Già negli anni settanta, all'apice del successo elettorale del Pci, l'allora segretario Enrico Berlinguer aveva compreso che un'epoca era al tramonto e davanti all'evidenza (il numero degli iscritti al sindacato dei metalmeccanici diminuiva anno dopo anno) decise che il partito doveva cambiare rotta, complice pure il declino evidente dell'Urss.
I conosciuti eventi politi internazionali (il crollo dei regimi comunisti dell'Est Europa) accellerò un processo di trasformazione che ha portato alla creazione di quello che oggi chiamiamo Partito Democratico, che ha ereditato dal Pci la burocrazia, l'influenza e la ricchezza, ma non la rappresentanza dei lavoratori, trasformatosi pure loro da operai in altro, in impiegati precari, piccoli commercianti, liberi professionisti fornitori di servizi vari, impegnati in mille attività spesso nemmeno normativamente ben inquadrate.
Lavoratori rimasti senza una vera tutela politica e sindacale, essendo il sindacato rimasto a tutelare i suoi iscritti ormai in pensione e la propria ricchezza e influenza e il partito votato all'autoconservazione della propria classe dirigente, composta ormai dalla seconda generazione di politici, figlia dei padri fondatori, strettamente collegatasi a quella che una volta era la controparte del partito dei lavoratori: la classe padronale, oggi definita imprenditoria.
Il cambiamento era evidente da tempo: non si sono mai più viste le imponenti manifestazioni che portavano in piazza decine e decine di migliaia di metalmeccanici, con scioperi che bloccavano tutto il paese. I sindacati al massimo hanno organizzato alcune gite a Roma, in pulmann, per i loro pensionati.
Alle proteste operaie si sono sostituiti i "girotondi" degli intellettuali, portatori di interessi minimi, di minoranze rumorose e di istanze ininfluenti.
Il prodotto delle mutazioni socio politiche di questi ultimi decenni è pienamente visibile in questi giorni a Milano, che durante queste ultime elezioni amministrative ha offerto uno spaccato degno della migliore commedia all'italiana, se ci fosse in circolazione qualcuno capace di farla (ma noi ce semo meritati Nanni Moretti, mica Alberto Sordi).
Non era infatti bastato lo spettacolo di una competizione tra due poli composti dal medesimo milieu meneghino, nella quale la critica più feroce alla candidata sindaco del centrodestra era stata la cognata, mentre il borghesissimo avvocato a candidato del centrosinistra si preoccupava soprattutto di non sembrare troppo di sinistra, a causa dei trascorsi giovanili, e portava avanti le classiche istanze "alte" della sinistra più acculturata.

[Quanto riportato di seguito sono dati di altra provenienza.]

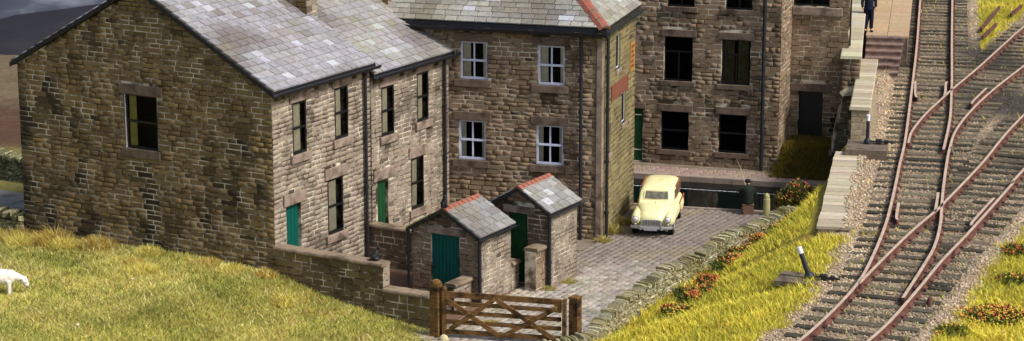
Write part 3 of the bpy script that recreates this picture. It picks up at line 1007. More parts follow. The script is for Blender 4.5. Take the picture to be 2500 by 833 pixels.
# ------------------------------------------------------------------ house with white windows
def middle_house():
    HA = R(-16)
    o = Vector((2.58, 65.06, 0)) + Vector((math.cos(HA), math.sin(HA), 0)) * -7.0
    h = thing("stone_house", "stone house with white sash windows and hipped slate roof behind the outhouses", "house", o, HA)
    wm = h.matrix_basis.copy()
    Lx, Dy, eave = 7.0, 4.35, 6.22
    wins = [(2.74, 3.56, 4.6, 5.73), (5.1, 5.9, 4.55, 5.72), (2.68, 3.51, 2.18, 3.37), (5.05, 5.87, 2.17, 3.36)]
    swins = [(1.8, 2.35, 4.75, 5.8), (2.6, 3.15, 2.95, 3.88), (.72, 1.2, 2.4, 3.3)]
    core = MB()
    wall_core(core, (0, 0, 0), 0, Lx, -.3, eave, wins)
    core.build("wall", MORTAR, h)
    sc = MB()
    wall_core(sc, (Lx, 0, 0), PI / 2, Dy, -.3, eave, swins)
    sc.build("side_wall", RENDERW, h)
    bk = MB(); wall_core(bk, (0, Dy, 0), -PI / 2, Dy, -.3, eave); wall_core(bk, (Lx, Dy, 0), PI, Lx, -.3, eave)
    bk.build("rear_wall", MORTAR, h)
    p = MB(); p.box((.3, 1.4, 0), (Lx - 1.3, 1.5, eave)); p.box((Lx - 1.3, 1.4, 0), (Lx - 1.2, Dy - .3, eave)); p.build("dark_backing", DARKROOM, h)  # added dark panels, room shade painted behind the windows
    fl = MB(); fl.box((.3, .3, 3.7), (Lx - .3, Dy - .3, 3.85)); fl.build("floor_boards", DARKROOM, h)  # floor takes the same painted room shade
    pc = Pieces("stone", STONES, STONE)
    fh = []
    for i, (a0, a1, z0, z1) in enumerate(wins):
        fh += [(a0, a1, z0, z1), (a0 - .16, a1 + .17, z1, z1 + .26), (a0 - .18, a1 + .12, z0 - .22, z0)]
        dressed(h, "lintel", (0, 0, 0), 0, a0 - .16, a1 + .17, z1, z1 + .26, LINTEL_D)
        dressed(h, "window_sill", (0, 0, 0), 0, a0 - .18, a1 + .12, z0 - .22, z0, LINTEL_D, proud=.08)
        cu = [(0.0, .33, CURTAIN), (.86, 1.0, CURTAIN)] if i < 2 else [(0.0, .2, CURTAIN), (.88, 1, CURTAIN)]
        sash_window(h, (0, 0, 0), 0, a0, a1, z0, z1, FRAME_WHITE, "cross", cu, depth=.05, bar=.055)
    lay_stones(pc, wm, (0, 0, 0), 0, Lx, -.1, eave, GREY, fh, soot=.75, a_from=1.9, ch=(.11, .16), cw=(.2, .46), seed=9)
    sh = [q for a0, a1, z0, z1 in swins for q in ((a0, a1, z0, z1), (a0 - .05, a1 + .05, z0 - .14, z0))]
    LICH = [lin(126, 114, 78), lin(114, 102, 70), lin(138, 127, 88), lin(104, 92, 66), lin(122, 107, 78)]
    lay_stones(pc, wm, (Lx, 0, 0), PI / 2, Dy, -.1, eave, LICH, sh, soot=.35, ch=(.125, .18), cw=(.22, .5), seed=31)
    pc.finish(h, wm, 300, "stonework")
    for a0, a1, z0, z1 in swins:
        Bm = Matrix.Translation((Lx, 0, 0)) @ Matrix.Rotation(PI / 2, 4, 'Z')
        w = MB(); w.box((a0, .06, z0), (a1, .1, z1), Bm); sw = w.build("window", FRAME_WHITE, h)
        g = MB(); g.box((a0 + .06, .054, z0 + .06), (a1 - .06, .0585, z1 - .06), Bm); g.build("pane", DARKROOM, sw)  # opaque pane painted with the dark of the room behind
        dressed(h, "window_sill", (Lx, 0, 0), PI / 2, a0 - .05, a1 + .05, z0 - .14, z0, LINTEL, proud=.05)
    # dressed quoin strip at the corner
    q = MB(); q.box((Lx - .13, -.035, -.1), (Lx + .03, .16, eave - .02)); q.build("corner_post", LINTEL, h)
    # hipped roof
    pitch = R(37); ov = .16
    e = eave + .1
    ry = Dy / 2
    rh = (ry + ov) * math.tan(pitch)
    z_e = e - .02
    P00, P10, P11, P01 = (-ov, -ov, z_e), (Lx + ov, -ov, z_e), (Lx + ov, Dy + ov, z_e), (-ov, Dy + ov, z_e)
    r0, r1 = (-ov, ry, z_e + rh), (Lx + ov - (ry + ov), ry, z_e + rh)
    rb = MB(); rb.add([P00, P10, P11, P01, r0, r1], [(0, 1, 5, 4), (1, 2, 5), (2, 3, 4, 5), (3, 0, 4), (3, 2, 1, 0)])
    rf = rb.build("roof", VERGE, h)
    up = Vector((0, math.cos(pitch), math.sin(pitch)))
    sl = (ry + ov) / math.cos(pitch)
    lim = lambda v: (0.0, Lx + 2 * ov - v * math.cos(pitch))
    pal = [lin(156, 154, 148), lin(144, 142, 136), lin(168, 165, 158), lin(132, 129, 122), lin(158, 153, 142)]
    pc = slate_roof(rf, wm, Vector((-ov, -ov, z_e + .01)), (1, 0, 0), up, Lx, sl, row=.21, wid=(.32, .55), lim=lim, pal=pal, mossy=.15, finish=False)
    up2 = Vector((-math.cos(pitch), 0, math.sin(pitch)))
    lim2 = lambda v: (v * math.cos(pitch), Dy + 2 * ov - v * math.cos(pitch))
    slate_roof(rf, wm, Vector((Lx + ov, -ov, z_e + .01)), (0, 1, 0), up2, Dy, sl, row=.21, wid=(.32, .55), lim=lim2, pal=pal, mossy=.18, pc=pc)
    # red hip tiles
    a = Vector(P10) + Vector((0, 0, .03)); b = Vector(r1) + Vector((0, 0, .03)); n = 9
    for i in range(n):
        p0, p1 = a.lerp(b, i / n), a.lerp(b, (i + .97) / n)
        d = (p1 - p0).normalized(); s = d.cross(Vector((0, 0, 1))).normalized(); u = s.cross(d)
        ring = lambda p, k: [p + s * (x * k) + u * y for x, y in ((-.2, -.05), (-.12, .05), (0, .1), (.12, .05), (.2, -.05), (0, .03))]
        t = MB(); t.loft([ring(p0, 1.06), ring(p1, .98)]); t.build("hip_tile", REDTILE, rf)
    gutter(h, (-ov, -ov - .1, eave - .02), (Lx + ov + .1, -ov - .1, eave - .02), .13)
    fa = MB(); fa.box((-ov, -ov, eave - .12), (Lx + ov, -ov + .03, z_e)); fa.build("fascia_board", BLACK, h)
    gutter(h, (Lx + ov + .07, -ov, eave - .03), (Lx + ov + .07, Dy + ov, eave - .03), .06)
    sf = MB(); sf.box((-ov + .04, -.13, eave - .02), (Lx + ov - .03, Dy + .1, z_e - .005)); sf.build("soffit_board", VERGE, h)
    for x in (2.2, 3.55, 4.85, 6.22, 6.9):
        cb = MB(); cb.box((x, -.17, eave - .2), (x + .14, 0, eave - .04)); cb.build("gutter_bracket", CORBEL, h)
    downpipe(h, 6.42, -.09, 0, eave - .1, .05)
    downpipe(h, Lx + .09, .42, 0, eave - .1, .05)
    # faded painted advertising boards on the side wall
    Bm = Matrix.Translation((Lx, 0, 0)) @ Matrix.Rotation(PI / 2, 4, 'Z')
    SIGN_R = noise_mat("faded_red_sign", lin(112, 60, 44), lin(128, 80, 60), scale=7, rough=.8, bump=.1)
    SIGN_Y = noise_mat("yellow_sign", lin(150, 112, 52), lin(164, 130, 74), scale=7, rough=.7, bump=.1)
    MARK_D = noise_mat("sign_dark_print", lin(120, 45, 35), lin(140, 60, 45), scale=9, rough=.8, bump=0)
    MARK_C = noise_mat("sign_pale_print", lin(140, 96, 70), lin(128, 84, 62), scale=9, rough=.8, bump=0)
    s = MB(); s.box((1.2, -.03, 3.92), (3.28, -.002, 4.36), Bm); sr = s.build("painted_sign", SIGN_R, h); sr["label"] = "faded red sign with worn pale lettering"
    s = MB()
    for k in range(9):   # worn upright strokes, no longer readable
        x = 1.32 + k * .21
        s.box((x, -.0335, 4.0), (x + .05, -.0305, 4.28), Bm)
        if k % 3 == 0: s.box((x + .05, -.0335, 4.24), (x + .13, -.0305, 4.28), Bm)
        if k % 3 == 1: s.box((x + .05, -.0335, 4.12), (x + .13, -.0305, 4.155), Bm)
    s.build("sign_print", MARK_C, sr)
    s = MB(); s.box((3.58, -.03, 4.35), (4.16, -.002, 5.24), Bm); sy = s.build("painted_sign", SIGN_Y, h); sy["label"] = "tall yellow sign with worn red print"
    s = MB()
    for k in range(5):
        s.box((3.68, -.0335, 4.48 + k * .15), (4.06 - (.1 if k % 2 else 0), -.0305, 4.56 + k * .15), Bm)
    s.build("sign_print", MARK_D, sy)
    return h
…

Non è bastato perché a dare un tocco più farsesco a Giuliano Pisapia è arrivata la benedizione, ma qualcuno lo definisce già come "il bacio della morte", dell'intero radicalismo chic milanese, del quale si è fatta portavoce, com'è naturale che sia, la chicchissima Repubblica del Platone de noantri E'unGenio Scalfari.
Quello che colpisce di più è soprattutto il tono con il quele le varie Maria Giulia Crespi e i vari Piero Bassetti esprimono la loro preferenza per il candidato di sinistra, il disprezzo con il quale liquidano la plebaglia incolta e probabilmente pure puzzolente che appoggia l'avversario: quei lavoratori che magari si alzano alle cinque della mattina e rientrano alle otto di sera per portare a casa la pagnotta.
La constatazione finale è che non c'è più il partito dei lavoratori e se c'è forse è proprio quello di Bossi, almeno a Milano.